Although Chinese School IR scholarship draws the lesson that the key distinguishing element of interstate governance in the central state system is relationality, it seems more likely that the key element is hierarchy. Relationality is a discretionary policy choice of the central state; America’s 1990s liberal internationalism was a discretionary choice to pursue what Zhang (2015) called the “expressive hierarchy” of social solidarity. But just as Zhang found when studying the early Ming Dynasty, the United States is prone to instrumentalism, and after the September 11, 2001, attacks, it quickly turned to the instrumental hierarchy of George W. Bush’s “either you are with us . . . or with the enemy.” The central state in a central state system may choose to employ either the expressive or instrumental rationality of Zhang (2015) or the relational or individual rationality of Zhao (2012). The salient fact is that it is the central state making the choice.

In assuming that the choice should be expressive and relational—and even more in assuming that this is somehow the natural Chinese choice—Chinese School theorists stray into normative and often jingoistic logic. Indeed, Chang (2011, pp. 37, 39) suggested that Chinese School “concern for a world order is actually for a world order with distinctive Chinese characteristics,” while Callahan (2008, p. 758) went so far as to characterize the tianxia concept as “a proposal for a new [Chinese] hegemony.” But in employing their theoretical constructs in the service of their own country’s foreign policies, the Chinese School is merely following in the footsteps of the various American schools. How many IR panels have witnessed Western, particularly American, scholars using the pronoun “we” when discussing their countries’ policies, as if they were themselves ambassadors or foreign ministers? It is embarrassing but not uncommon for IR theorists to identify themselves with their home countries. Many non-American scholars even slip into using “we” when discussing the policies they want the United States to pursue. Cringeworthy egocentric rhetoric is not unique to the Chinese School.

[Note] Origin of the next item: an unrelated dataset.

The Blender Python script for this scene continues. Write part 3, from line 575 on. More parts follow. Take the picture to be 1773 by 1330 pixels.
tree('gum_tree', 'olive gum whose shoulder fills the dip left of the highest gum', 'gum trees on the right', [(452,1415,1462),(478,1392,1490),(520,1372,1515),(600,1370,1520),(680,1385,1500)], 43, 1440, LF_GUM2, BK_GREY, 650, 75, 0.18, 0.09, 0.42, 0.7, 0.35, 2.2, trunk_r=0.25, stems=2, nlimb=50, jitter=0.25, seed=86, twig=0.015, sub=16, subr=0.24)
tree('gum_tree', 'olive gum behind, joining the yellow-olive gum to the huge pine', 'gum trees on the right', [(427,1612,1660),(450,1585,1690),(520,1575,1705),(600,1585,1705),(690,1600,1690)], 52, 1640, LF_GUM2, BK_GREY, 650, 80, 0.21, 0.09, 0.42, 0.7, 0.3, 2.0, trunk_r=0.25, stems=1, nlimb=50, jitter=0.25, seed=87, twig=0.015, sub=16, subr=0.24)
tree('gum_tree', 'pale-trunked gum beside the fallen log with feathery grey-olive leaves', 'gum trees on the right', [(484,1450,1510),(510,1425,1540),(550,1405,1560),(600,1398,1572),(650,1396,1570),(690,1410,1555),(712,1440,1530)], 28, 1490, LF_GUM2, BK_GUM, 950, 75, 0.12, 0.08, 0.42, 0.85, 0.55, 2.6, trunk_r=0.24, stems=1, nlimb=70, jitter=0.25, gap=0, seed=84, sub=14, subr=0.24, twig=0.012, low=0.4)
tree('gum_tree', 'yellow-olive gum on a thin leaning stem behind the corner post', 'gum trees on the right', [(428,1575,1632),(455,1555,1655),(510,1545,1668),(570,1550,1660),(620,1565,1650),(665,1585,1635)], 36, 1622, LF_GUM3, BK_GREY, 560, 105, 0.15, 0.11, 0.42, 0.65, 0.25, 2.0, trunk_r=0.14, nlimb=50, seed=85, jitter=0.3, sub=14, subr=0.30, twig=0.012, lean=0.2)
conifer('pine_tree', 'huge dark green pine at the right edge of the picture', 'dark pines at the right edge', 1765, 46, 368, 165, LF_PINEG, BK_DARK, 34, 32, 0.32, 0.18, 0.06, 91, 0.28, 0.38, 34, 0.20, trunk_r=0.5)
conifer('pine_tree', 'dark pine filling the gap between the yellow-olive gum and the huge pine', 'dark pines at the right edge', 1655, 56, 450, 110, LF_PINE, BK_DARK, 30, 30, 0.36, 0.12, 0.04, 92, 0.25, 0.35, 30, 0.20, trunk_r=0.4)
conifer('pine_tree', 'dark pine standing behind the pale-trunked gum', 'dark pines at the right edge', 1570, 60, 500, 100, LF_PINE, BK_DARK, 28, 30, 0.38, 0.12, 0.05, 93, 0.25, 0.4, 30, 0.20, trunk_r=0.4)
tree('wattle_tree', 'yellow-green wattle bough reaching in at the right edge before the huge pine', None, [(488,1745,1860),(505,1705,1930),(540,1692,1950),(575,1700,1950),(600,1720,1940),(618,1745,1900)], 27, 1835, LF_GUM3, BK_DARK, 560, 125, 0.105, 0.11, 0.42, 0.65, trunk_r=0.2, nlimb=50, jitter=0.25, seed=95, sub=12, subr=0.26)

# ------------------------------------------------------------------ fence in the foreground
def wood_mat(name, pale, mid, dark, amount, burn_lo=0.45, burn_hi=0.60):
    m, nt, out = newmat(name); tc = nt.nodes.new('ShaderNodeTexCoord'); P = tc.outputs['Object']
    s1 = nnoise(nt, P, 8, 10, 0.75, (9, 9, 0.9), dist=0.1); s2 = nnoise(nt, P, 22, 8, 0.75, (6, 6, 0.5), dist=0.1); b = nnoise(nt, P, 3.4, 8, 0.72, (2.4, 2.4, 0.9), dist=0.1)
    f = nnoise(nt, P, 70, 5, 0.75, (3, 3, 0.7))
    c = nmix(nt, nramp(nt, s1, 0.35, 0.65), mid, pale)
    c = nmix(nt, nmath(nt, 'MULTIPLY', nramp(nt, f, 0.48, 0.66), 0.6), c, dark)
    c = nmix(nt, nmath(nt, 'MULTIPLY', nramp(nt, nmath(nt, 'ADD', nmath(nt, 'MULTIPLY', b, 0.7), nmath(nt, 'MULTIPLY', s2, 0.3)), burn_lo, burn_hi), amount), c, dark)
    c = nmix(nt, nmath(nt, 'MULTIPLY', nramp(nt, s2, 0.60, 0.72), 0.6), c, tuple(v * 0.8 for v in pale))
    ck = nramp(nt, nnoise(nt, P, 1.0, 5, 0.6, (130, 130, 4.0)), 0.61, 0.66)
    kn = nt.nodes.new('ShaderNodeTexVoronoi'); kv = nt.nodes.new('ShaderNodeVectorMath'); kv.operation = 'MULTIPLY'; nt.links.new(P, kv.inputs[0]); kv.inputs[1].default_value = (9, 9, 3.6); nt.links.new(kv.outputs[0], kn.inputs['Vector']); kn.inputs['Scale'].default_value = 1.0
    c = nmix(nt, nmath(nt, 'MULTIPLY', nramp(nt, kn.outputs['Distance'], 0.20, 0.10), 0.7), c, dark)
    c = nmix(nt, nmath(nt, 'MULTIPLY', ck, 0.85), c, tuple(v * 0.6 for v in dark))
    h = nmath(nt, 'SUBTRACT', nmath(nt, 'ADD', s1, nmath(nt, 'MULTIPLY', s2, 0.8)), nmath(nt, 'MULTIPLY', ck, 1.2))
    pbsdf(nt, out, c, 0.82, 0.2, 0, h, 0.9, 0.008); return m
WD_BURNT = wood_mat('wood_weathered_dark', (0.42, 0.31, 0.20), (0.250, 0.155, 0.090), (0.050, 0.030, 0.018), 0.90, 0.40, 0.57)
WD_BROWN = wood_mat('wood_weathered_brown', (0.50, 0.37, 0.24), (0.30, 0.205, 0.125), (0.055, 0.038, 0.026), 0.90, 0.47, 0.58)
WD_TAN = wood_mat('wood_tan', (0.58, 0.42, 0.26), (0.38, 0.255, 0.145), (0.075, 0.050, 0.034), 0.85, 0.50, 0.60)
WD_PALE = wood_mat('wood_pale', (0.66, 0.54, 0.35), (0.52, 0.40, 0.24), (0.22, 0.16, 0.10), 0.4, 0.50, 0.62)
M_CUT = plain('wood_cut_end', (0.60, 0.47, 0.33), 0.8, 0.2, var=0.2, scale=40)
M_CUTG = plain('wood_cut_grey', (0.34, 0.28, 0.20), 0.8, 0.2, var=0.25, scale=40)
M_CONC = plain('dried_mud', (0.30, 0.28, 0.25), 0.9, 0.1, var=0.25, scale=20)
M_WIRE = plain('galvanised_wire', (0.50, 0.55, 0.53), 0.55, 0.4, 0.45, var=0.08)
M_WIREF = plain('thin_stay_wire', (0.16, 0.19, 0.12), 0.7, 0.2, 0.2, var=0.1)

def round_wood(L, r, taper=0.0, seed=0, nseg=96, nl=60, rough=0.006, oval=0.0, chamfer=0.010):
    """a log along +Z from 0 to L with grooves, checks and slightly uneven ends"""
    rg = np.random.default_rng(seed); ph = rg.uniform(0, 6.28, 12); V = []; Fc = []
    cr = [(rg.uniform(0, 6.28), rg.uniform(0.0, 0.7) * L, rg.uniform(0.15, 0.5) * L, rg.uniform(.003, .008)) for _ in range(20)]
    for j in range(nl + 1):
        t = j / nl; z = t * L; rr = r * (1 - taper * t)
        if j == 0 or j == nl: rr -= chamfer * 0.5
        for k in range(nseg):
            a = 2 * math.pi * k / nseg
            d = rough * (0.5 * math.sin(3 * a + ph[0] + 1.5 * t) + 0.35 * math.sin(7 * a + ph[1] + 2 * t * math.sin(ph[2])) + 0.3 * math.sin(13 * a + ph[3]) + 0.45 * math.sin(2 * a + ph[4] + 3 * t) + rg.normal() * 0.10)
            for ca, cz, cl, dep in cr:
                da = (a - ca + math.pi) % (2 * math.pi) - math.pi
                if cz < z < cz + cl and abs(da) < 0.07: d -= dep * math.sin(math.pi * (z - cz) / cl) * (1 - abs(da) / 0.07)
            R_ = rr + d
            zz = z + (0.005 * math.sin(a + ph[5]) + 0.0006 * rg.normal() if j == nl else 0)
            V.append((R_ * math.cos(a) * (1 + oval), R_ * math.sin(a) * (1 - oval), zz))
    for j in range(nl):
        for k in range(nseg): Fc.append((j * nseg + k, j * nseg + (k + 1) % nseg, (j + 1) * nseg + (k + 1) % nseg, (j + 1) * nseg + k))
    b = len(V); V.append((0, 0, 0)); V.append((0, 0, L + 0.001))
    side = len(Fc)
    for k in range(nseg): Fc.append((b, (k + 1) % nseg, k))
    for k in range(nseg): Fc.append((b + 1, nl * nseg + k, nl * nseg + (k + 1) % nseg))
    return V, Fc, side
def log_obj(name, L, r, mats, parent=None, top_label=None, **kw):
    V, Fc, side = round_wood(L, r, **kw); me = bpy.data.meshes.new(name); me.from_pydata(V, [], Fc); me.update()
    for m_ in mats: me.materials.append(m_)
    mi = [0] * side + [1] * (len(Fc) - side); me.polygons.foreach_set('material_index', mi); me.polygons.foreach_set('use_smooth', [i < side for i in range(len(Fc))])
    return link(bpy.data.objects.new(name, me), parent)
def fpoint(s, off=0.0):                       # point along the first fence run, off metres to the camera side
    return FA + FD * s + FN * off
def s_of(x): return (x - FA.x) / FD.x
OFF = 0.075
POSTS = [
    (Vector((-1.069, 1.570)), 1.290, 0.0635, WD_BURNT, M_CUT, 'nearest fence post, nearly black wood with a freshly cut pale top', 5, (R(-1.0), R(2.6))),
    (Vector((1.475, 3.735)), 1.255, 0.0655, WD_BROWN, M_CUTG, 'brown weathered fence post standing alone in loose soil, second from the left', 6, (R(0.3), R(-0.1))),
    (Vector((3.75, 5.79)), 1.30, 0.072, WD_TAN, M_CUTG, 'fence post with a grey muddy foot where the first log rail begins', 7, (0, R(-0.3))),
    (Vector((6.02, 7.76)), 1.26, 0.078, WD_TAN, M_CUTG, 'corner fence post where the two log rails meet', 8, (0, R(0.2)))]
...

Like many critics, Pang and Wang (2013, p. 1208) were not enthusiastic about the resurrection of IR concepts from deep in Chinese intellectual history, writing that the “world may have changed too much from the days of the Tianxia system.” Surely it has. The tianxia concept cannot realistically be used to describe China’s place in the world today. Thus, when Dreyer (2015, p. 1027) argued that the tianxia concept “may have served this purpose in an environment where China was the largest and most powerful state with a civilization whose superiority was widely acknowledged,” she is absolutely right—in regard to China. But structurally speaking there exists once again an interstate system in which one country is the largest and most powerful state with a civilization whose superiority is widely acknowledged. That is not a normative claim. It is an empirical claim that has theoretical implications that themselves may be empirically verifiable. We can thank the Chinese School for providing us with a well-documented historical precedent to study alongside today’s central state system. The premodern Chinese historical record has barely been scratched by Western IR scholars. Chinese scholars have a unique opportunity to bring its lessons to bear in improving our understanding of the postmodern American tianxia.